Minna conta que a produção a fez se aproximar ainda de Eliézer e descreveu o momento como “profético”. “Eu descobri que ainda tinha muito a conhecer do meu pai. Fomos à casa de infância dele, conheci seus amigos, e tivemos essa aproximação, mas parecia também uma despedida. Meu pai era uma pessoa muito espiritualizada, eu chego a pensar que tudo isso fazia parte de uma alquimia, uma transmutação”, refletiu.

Por exemplo, ela falou que Rolim gostaria de encerrar o documentário com uma cena onde ele entraria sozinho no mar, um drone captaria essa imagem e seguiria para o horizonte. “Eu cheguei para o meu pai e falei que aquilo daria a entender que ele estava morrendo, que era melhor terminar de outra forma, algo mais pra cima. Então caminhamos juntos pela praia”.

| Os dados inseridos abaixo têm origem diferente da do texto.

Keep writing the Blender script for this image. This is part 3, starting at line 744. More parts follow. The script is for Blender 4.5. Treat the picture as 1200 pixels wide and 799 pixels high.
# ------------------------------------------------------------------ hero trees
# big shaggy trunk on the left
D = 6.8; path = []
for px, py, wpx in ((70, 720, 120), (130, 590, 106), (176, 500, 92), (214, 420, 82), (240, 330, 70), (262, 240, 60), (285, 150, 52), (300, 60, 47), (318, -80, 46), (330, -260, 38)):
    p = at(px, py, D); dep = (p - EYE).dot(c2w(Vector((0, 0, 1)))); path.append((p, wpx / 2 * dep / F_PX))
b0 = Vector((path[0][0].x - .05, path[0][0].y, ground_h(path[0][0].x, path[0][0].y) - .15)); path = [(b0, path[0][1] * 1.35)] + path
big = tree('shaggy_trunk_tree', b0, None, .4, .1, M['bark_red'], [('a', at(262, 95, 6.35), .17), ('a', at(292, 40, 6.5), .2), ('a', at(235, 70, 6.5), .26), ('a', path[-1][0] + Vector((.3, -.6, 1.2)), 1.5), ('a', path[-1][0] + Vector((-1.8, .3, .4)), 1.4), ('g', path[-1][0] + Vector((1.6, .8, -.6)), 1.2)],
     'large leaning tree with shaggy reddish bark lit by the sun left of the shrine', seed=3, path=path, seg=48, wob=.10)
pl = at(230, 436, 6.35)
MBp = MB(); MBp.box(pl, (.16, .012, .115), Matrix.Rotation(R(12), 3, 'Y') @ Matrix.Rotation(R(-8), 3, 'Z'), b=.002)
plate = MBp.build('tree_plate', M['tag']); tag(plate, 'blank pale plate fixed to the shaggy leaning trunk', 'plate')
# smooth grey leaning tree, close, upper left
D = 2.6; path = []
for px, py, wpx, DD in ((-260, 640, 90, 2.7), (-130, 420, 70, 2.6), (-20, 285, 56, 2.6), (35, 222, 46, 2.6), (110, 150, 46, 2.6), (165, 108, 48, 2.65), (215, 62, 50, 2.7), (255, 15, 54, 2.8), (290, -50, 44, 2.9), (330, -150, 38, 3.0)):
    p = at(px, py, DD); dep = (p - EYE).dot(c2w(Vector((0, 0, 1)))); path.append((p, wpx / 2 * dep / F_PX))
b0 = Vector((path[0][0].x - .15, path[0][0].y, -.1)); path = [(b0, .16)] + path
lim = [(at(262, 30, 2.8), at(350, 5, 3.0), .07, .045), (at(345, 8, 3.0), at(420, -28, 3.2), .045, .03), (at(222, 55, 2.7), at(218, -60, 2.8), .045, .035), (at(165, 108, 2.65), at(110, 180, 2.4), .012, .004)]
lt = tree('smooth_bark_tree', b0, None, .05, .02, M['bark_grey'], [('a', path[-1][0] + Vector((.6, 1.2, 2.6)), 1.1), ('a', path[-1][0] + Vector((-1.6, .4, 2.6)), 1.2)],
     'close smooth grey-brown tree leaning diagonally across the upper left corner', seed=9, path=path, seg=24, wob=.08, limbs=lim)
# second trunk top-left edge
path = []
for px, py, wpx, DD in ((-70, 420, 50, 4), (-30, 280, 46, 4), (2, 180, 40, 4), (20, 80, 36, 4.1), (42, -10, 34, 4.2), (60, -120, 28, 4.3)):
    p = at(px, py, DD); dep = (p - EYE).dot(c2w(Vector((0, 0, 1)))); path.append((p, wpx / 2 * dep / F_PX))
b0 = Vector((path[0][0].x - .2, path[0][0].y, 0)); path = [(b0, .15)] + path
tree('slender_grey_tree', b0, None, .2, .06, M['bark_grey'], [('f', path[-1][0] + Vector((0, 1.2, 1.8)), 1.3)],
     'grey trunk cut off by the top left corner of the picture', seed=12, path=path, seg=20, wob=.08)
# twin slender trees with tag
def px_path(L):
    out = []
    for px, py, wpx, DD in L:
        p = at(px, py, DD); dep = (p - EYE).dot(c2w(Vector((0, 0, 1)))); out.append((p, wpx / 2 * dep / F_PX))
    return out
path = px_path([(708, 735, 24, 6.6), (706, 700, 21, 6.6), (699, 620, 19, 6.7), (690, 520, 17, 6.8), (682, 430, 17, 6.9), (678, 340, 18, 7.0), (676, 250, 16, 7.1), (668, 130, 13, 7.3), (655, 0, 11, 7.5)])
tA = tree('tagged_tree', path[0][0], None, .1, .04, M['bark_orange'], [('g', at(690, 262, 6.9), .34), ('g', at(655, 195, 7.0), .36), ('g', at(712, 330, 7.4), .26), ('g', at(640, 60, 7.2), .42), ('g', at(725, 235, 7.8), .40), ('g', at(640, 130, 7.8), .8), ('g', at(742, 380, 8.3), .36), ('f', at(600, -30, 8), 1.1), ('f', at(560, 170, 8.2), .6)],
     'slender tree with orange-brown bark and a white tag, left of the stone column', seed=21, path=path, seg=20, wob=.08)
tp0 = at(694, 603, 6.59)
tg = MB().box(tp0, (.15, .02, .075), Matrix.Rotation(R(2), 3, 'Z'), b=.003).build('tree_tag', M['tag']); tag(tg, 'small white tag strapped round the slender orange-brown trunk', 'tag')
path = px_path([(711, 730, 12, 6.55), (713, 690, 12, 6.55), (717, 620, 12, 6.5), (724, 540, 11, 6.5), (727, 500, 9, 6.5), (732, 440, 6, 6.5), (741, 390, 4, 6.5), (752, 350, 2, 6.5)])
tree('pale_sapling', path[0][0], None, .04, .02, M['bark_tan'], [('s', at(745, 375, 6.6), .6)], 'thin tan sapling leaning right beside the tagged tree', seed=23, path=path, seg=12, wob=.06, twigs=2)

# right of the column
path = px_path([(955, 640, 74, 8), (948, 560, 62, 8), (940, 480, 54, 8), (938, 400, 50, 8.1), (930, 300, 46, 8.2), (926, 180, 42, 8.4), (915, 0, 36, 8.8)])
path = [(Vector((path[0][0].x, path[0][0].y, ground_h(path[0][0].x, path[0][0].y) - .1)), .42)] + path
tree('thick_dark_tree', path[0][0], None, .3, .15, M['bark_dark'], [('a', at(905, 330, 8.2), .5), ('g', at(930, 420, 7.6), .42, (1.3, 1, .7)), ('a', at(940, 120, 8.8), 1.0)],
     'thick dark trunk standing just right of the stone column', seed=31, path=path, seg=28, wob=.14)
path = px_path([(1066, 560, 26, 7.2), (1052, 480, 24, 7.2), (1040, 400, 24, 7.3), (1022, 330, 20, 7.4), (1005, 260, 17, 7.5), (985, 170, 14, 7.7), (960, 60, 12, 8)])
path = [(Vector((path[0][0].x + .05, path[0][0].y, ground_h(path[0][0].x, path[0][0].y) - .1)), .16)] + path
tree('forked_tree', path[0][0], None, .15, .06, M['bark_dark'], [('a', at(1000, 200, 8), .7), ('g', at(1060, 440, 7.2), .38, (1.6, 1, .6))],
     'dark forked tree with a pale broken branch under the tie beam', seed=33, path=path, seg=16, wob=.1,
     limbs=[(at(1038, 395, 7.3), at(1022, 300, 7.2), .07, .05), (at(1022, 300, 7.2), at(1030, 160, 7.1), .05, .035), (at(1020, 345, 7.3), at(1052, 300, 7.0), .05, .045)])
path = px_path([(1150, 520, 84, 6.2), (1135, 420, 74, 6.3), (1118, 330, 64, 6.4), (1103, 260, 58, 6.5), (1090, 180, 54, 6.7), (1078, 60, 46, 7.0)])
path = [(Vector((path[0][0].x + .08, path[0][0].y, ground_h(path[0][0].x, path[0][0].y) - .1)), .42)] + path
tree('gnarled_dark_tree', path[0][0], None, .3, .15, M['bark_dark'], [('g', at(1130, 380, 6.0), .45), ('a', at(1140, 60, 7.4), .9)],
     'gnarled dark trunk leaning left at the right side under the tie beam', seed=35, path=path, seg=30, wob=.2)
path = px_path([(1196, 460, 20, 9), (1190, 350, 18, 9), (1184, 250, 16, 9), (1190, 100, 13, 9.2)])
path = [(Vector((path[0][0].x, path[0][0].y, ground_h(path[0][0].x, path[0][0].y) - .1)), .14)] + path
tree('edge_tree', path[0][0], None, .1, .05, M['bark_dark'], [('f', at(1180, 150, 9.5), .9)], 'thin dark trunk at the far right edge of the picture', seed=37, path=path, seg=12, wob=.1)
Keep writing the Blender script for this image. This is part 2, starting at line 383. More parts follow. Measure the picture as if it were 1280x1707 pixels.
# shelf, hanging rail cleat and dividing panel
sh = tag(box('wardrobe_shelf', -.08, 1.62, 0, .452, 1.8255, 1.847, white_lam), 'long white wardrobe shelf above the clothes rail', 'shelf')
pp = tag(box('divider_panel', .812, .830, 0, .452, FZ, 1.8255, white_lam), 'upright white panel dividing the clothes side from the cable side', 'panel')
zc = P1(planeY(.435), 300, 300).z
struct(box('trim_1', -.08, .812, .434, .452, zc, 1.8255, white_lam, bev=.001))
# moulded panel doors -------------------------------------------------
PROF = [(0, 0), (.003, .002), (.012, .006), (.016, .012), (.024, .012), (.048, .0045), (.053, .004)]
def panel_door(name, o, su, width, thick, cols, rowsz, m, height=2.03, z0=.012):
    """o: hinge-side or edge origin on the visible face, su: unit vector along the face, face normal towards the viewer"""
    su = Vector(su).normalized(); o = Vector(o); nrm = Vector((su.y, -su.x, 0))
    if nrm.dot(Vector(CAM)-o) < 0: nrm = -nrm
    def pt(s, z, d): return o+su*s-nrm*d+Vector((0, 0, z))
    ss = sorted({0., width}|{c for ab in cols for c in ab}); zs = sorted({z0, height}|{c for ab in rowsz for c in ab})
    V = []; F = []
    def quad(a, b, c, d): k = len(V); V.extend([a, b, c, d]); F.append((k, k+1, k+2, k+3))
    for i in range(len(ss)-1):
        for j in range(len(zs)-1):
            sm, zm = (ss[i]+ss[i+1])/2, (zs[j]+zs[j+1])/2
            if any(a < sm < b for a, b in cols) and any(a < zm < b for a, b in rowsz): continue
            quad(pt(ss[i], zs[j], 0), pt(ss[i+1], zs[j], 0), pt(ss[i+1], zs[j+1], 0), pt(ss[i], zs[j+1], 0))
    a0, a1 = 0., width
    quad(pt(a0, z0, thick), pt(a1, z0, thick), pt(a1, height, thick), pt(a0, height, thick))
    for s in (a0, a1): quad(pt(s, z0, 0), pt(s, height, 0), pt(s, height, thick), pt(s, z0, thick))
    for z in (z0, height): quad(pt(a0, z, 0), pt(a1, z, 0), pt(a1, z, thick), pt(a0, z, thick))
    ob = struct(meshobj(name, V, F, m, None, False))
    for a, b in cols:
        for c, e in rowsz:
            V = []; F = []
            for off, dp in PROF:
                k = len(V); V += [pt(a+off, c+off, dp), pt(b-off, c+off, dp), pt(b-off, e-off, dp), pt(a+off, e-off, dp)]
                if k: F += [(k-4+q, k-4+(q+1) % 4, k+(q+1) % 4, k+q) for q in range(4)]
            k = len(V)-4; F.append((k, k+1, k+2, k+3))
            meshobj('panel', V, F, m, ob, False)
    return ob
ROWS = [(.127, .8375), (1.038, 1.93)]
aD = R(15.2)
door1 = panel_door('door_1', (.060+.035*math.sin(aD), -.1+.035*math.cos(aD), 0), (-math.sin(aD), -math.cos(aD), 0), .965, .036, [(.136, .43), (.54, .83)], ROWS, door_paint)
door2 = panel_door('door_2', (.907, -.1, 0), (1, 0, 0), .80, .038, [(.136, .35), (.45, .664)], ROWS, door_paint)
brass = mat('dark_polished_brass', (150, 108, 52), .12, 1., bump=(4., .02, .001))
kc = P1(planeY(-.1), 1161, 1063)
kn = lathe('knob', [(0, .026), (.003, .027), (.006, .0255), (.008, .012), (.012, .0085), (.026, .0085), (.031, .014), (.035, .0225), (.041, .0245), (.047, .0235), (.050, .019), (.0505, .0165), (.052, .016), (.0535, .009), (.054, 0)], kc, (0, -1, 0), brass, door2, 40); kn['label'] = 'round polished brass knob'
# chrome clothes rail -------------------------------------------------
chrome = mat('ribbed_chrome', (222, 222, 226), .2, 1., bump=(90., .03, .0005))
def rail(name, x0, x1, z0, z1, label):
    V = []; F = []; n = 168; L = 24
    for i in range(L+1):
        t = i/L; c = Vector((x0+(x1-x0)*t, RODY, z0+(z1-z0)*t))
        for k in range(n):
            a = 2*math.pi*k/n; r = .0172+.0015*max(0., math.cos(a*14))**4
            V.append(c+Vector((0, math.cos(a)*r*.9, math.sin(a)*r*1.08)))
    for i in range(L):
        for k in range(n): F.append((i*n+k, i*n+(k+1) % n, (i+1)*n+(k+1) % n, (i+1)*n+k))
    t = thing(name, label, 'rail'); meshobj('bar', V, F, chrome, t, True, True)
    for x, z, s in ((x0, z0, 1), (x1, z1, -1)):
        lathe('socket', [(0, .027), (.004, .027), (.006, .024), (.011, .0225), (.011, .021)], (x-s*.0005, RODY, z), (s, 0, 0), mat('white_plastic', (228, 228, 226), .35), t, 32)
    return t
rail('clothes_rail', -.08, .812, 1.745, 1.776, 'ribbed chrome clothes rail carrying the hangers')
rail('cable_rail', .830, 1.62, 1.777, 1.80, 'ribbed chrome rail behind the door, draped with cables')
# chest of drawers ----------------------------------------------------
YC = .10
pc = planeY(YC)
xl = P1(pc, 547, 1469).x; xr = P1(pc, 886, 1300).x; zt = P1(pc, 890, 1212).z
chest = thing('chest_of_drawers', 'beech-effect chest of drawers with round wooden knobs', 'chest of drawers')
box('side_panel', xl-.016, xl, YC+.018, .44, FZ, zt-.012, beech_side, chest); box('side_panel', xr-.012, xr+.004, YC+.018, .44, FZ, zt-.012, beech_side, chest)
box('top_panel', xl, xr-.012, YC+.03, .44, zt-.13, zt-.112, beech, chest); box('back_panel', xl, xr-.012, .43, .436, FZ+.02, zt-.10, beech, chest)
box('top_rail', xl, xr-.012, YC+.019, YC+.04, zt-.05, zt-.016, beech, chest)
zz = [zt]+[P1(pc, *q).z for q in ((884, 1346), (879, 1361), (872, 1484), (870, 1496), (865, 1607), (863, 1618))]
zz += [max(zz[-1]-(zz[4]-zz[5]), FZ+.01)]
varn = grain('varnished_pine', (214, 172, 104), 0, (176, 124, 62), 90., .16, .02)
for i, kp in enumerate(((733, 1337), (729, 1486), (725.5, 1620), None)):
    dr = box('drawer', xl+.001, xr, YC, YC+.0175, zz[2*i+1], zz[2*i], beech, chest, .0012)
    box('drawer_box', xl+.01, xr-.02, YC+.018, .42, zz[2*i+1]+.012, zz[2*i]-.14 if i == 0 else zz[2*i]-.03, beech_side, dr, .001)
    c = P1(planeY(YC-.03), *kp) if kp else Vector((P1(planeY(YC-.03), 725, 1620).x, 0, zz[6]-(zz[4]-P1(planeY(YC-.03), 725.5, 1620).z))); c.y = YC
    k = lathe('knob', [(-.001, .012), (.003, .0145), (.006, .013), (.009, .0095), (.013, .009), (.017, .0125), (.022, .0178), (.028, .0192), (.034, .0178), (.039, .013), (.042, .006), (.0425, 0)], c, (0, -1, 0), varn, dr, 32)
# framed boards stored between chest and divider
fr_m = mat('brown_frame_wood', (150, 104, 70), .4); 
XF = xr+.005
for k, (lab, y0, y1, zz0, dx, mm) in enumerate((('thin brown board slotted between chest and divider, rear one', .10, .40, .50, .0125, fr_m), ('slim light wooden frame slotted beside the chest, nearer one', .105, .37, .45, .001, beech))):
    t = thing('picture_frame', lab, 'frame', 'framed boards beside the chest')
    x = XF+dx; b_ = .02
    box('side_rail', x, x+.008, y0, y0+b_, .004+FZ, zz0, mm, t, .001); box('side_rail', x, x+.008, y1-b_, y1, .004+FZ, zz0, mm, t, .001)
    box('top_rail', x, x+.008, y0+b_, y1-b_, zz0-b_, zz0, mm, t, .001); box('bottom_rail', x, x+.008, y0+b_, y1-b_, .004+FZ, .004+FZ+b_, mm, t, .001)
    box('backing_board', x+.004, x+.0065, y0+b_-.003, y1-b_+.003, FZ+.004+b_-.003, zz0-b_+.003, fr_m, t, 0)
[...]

A cena onde pai e filha conversam no Açude Grande, em Cajazeiras, sobre o que é ser artista foi tão especial para a ilustradora, que ela a replicou em desenho para o cartaz do filme, a única peça da produção que Eliézer não pôde conhecer. “Desde criança, em todos os aniversários do meu pai, eu fazia um cartão para ele com um desenho e uma mensagem. Essa cena foi a que eu desenhei no último cartão de aniversário que fiz para ele, quando completou 60 anos no ano passado. Ele disse que havia sido o cartão mais bonito que eu já havia feito. Eu tenho certeza que ele iria gostar do cartaz”.

Minna Miná, que pousa em João Pessoa na próxima semana para a estreia do curta-metragem, se emocionou quando refletiu sobre a importância da obra. “O fato de ele ter conseguido, em vida, terminar esse documentário comigo foi muito especial. Não sei se conseguiria sem ele. Depois do falecimento, a gente ter esse produto é uma forma, para mim, enquanto filha, sair com ele embaixo do braço e dizer: ‘Gente, meu pai foi uma pessoa muito especial. Conheçam ele. Conheçam ele como eu conheci’”, analisou ela.

*Matéria publicada originalmente na edição impressa de 27 de novembro de 2022.